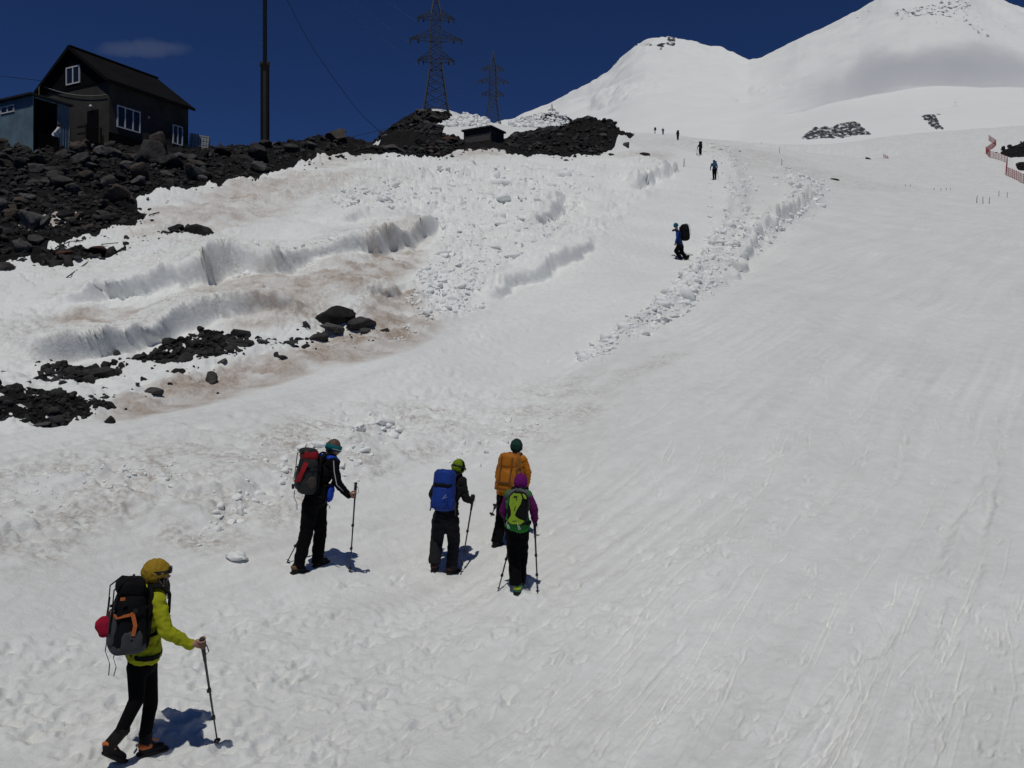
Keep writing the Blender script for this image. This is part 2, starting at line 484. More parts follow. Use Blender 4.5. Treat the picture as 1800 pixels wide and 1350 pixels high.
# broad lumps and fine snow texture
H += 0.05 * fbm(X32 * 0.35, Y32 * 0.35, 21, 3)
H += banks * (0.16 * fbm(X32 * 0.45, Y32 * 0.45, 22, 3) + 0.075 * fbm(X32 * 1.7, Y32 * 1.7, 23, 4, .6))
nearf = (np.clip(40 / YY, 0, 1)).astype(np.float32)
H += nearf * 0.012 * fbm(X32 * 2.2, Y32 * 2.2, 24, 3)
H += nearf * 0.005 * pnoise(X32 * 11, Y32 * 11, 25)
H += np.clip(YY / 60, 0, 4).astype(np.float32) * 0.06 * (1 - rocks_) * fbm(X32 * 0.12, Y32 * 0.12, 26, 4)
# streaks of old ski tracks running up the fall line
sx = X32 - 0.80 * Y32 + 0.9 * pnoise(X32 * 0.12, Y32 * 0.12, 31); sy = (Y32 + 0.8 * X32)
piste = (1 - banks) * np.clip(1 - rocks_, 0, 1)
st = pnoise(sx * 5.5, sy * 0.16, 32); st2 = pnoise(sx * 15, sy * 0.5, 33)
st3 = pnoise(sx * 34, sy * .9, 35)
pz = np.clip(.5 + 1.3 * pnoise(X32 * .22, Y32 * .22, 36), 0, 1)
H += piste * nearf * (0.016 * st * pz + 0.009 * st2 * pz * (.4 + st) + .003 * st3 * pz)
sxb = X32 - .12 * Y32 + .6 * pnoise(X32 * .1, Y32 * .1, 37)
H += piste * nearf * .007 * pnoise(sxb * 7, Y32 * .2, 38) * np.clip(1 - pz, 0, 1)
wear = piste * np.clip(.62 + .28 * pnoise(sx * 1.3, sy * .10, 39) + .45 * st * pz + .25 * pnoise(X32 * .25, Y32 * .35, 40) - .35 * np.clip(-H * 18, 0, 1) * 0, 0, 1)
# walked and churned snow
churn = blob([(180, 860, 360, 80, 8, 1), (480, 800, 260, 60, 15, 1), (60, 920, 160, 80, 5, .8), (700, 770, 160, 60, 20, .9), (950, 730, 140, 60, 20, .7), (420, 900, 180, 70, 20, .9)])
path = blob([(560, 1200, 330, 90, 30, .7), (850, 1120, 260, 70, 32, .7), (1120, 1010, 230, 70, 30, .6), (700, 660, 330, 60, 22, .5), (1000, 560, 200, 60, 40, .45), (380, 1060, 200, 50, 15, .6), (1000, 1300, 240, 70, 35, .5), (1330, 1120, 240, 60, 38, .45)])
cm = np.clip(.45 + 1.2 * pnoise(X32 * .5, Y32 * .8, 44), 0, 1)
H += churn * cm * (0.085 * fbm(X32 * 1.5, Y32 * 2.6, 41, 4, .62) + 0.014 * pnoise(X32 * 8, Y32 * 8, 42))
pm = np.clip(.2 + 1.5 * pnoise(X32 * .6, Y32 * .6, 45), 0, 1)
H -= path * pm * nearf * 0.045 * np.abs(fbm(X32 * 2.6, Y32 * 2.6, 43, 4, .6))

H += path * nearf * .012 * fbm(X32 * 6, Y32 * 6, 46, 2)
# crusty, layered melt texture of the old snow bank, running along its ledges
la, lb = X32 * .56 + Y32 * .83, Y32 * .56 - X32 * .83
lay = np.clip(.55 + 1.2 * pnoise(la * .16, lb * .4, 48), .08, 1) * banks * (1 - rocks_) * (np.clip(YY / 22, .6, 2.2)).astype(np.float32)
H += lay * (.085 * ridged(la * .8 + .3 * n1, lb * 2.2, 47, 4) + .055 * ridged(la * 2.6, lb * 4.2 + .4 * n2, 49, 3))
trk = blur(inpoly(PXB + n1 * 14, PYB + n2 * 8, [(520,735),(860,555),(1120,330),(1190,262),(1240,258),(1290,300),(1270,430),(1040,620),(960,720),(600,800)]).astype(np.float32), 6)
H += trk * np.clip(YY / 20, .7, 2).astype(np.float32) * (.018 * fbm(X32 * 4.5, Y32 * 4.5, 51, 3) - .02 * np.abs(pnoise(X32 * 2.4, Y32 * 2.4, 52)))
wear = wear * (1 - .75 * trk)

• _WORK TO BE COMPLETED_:
Write out the listing word for word, omitting the pictures it holds.

• _EXERCISE ANSWER_:
Keep writing the Blender script for this image. This is part 2, starting at line 484. More parts follow. Use Blender 4.5. Treat the picture as 1800 pixels wide and 1350 pixels high.
# broad lumps and fine snow texture
H += 0.05 * fbm(X32 * 0.35, Y32 * 0.35, 21, 3)
H += banks * (0.16 * fbm(X32 * 0.45, Y32 * 0.45, 22, 3) + 0.075 * fbm(X32 * 1.7, Y32 * 1.7, 23, 4, .6))
nearf = (np.clip(40 / YY, 0, 1)).astype(np.float32)
H += nearf * 0.012 * fbm(X32 * 2.2, Y32 * 2.2, 24, 3)
H += nearf * 0.005 * pnoise(X32 * 11, Y32 * 11, 25)
H += np.clip(YY / 60, 0, 4).astype(np.float32) * 0.06 * (1 - rocks_) * fbm(X32 * 0.12, Y32 * 0.12, 26, 4)
# streaks of old ski tracks running up the fall line
sx = X32 - 0.80 * Y32 + 0.9 * pnoise(X32 * 0.12, Y32 * 0.12, 31); sy = (Y32 + 0.8 * X32)
piste = (1 - banks) * np.clip(1 - rocks_, 0, 1)
st = pnoise(sx * 5.5, sy * 0.16, 32); st2 = pnoise(sx * 15, sy * 0.5, 33)
st3 = pnoise(sx * 34, sy * .9, 35)
pz = np.clip(.5 + 1.3 * pnoise(X32 * .22, Y32 * .22, 36), 0, 1)
H += piste * nearf * (0.016 * st * pz + 0.009 * st2 * pz * (.4 + st) + .003 * st3 * pz)
sxb = X32 - .12 * Y32 + .6 * pnoise(X32 * .1, Y32 * .1, 37)
H += piste * nearf * .007 * pnoise(sxb * 7, Y32 * .2, 38) * np.clip(1 - pz, 0, 1)
wear = piste * np.clip(.62 + .28 * pnoise(sx * 1.3, sy * .10, 39) + .45 * st * pz + .25 * pnoise(X32 * .25, Y32 * .35, 40) - .35 * np.clip(-H * 18, 0, 1) * 0, 0, 1)
# walked and churned snow
churn = blob([(180, 860, 360, 80, 8, 1), (480, 800, 260, 60, 15, 1), (60, 920, 160, 80, 5, .8), (700, 770, 160, 60, 20, .9), (950, 730, 140, 60, 20, .7), (420, 900, 180, 70, 20, .9)])
path = blob([(560, 1200, 330, 90, 30, .7), (850, 1120, 260, 70, 32, .7), (1120, 1010, 230, 70, 30, .6), (700, 660, 330, 60, 22, .5), (1000, 560, 200, 60, 40, .45), (380, 1060, 200, 50, 15, .6), (1000, 1300, 240, 70, 35, .5), (1330, 1120, 240, 60, 38, .45)])
cm = np.clip(.45 + 1.2 * pnoise(X32 * .5, Y32 * .8, 44), 0, 1)
H += churn * cm * (0.085 * fbm(X32 * 1.5, Y32 * 2.6, 41, 4, .62) + 0.014 * pnoise(X32 * 8, Y32 * 8, 42))
pm = np.clip(.2 + 1.5 * pnoise(X32 * .6, Y32 * .6, 45), 0, 1)
H -= path * pm * nearf * 0.045 * np.abs(fbm(X32 * 2.6, Y32 * 2.6, 43, 4, .6))

H += path * nearf * .012 * fbm(X32 * 6, Y32 * 6, 46, 2)
# crusty, layered melt texture of the old snow bank, running along its ledges
la, lb = X32 * .56 + Y32 * .83, Y32 * .56 - X32 * .83
lay = np.clip(.55 + 1.2 * pnoise(la * .16, lb * .4, 48), .08, 1) * banks * (1 - rocks_) * (np.clip(YY / 22, .6, 2.2)).astype(np.float32)
H += lay * (.085 * ridged(la * .8 + .3 * n1, lb * 2.2, 47, 4) + .055 * ridged(la * 2.6, lb * 4.2 + .4 * n2, 49, 3))
trk = blur(inpoly(PXB + n1 * 14, PYB + n2 * 8, [(520,735),(860,555),(1120,330),(1190,262),(1240,258),(1290,300),(1270,430),(1040,620),(960,720),(600,800)]).astype(np.float32), 6)
H += trk * np.clip(YY / 20, .7, 2).astype(np.float32) * (.018 * fbm(X32 * 4.5, Y32 * 4.5, 51, 3) - .02 * np.abs(pnoise(X32 * 2.4, Y32 * 2.4, 52)))
wear = wear * (1 - .75 * trk)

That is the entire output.